Kugel's significant contributions to biblical scholarship are his studies on ancient Bible interpretation and its role in shaping text-based religious communities. In The Idea of Biblical Poetry: Parallelism and its History (1981, 1998), he coined the term "omnisignificance" to describe rabbinic exegesis of scriptures. The volume offers a new approach to biblical poetry and prose that is less dependent on the Greek model and more in concert with the rabbinic framework of thinking. Kugel also wrote The Great Poems of the Bible: A Reader's Companion with New Translations (1999) and In Potiphar's House: The Interpretive Life of Biblical Texts in Early Judaism and Christianity (1990; 1994).

Kugel's most important work on the earliest interpretations of the Torah is his The Bible As It Was: Biblical Traditions of Late Antiquity (1997), for which he was awarded the prestigious Grawemeyer Award in religion in 2001. Focusing primarily on well-known Torah narratives, he postulates that four basic assumptions governed the earliest exegesis: Scripture requires trained interpreters, the interpretation is harmonious in all its parts and meaningful in all its details, the insights gained are deeply relevant to people's lives, and the interpretive process is divinely inspired. A complementary volume, Traditions of the Bible: A Guide to the Bible as It Was at the Start of the Common Era (1998), provides additional interpretive material, more detailed explanation of motifs, and a survey of relevant scholarship for each motif.

Kugel's other books include The Ladder of Jacob: Biblical Interpretation in the Apocrypha and Pseudepigrapha (2004), The Ladder of Jacob: Ancient Interpretations of the Biblical Story of Jacob and His Children (2006), and several edited volumes that encompass studies in poetry and prophecy.
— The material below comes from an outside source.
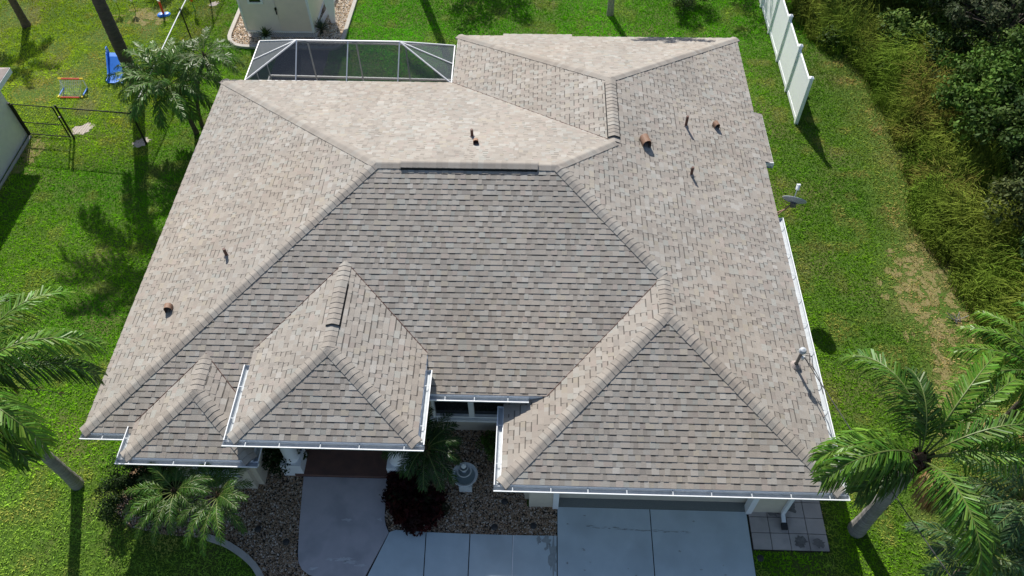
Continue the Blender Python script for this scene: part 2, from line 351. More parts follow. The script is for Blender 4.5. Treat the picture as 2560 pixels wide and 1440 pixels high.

His venture into theology and religion are reflected in The God of Old: Inside the Lost World of the Bible (2003), and in On Being a Jew (1990, 1998), a self-revealing advocacy for traditionalist Judaism, told in an engaging dialogue between a Syrian Jewish banker and an American graduate school student. The Idea of Biblical Interpretation: Essays in Honor of James L. Kugel (2004) honors Kugel's influence and accomplishments to the branch of Bible studies suggested by the title.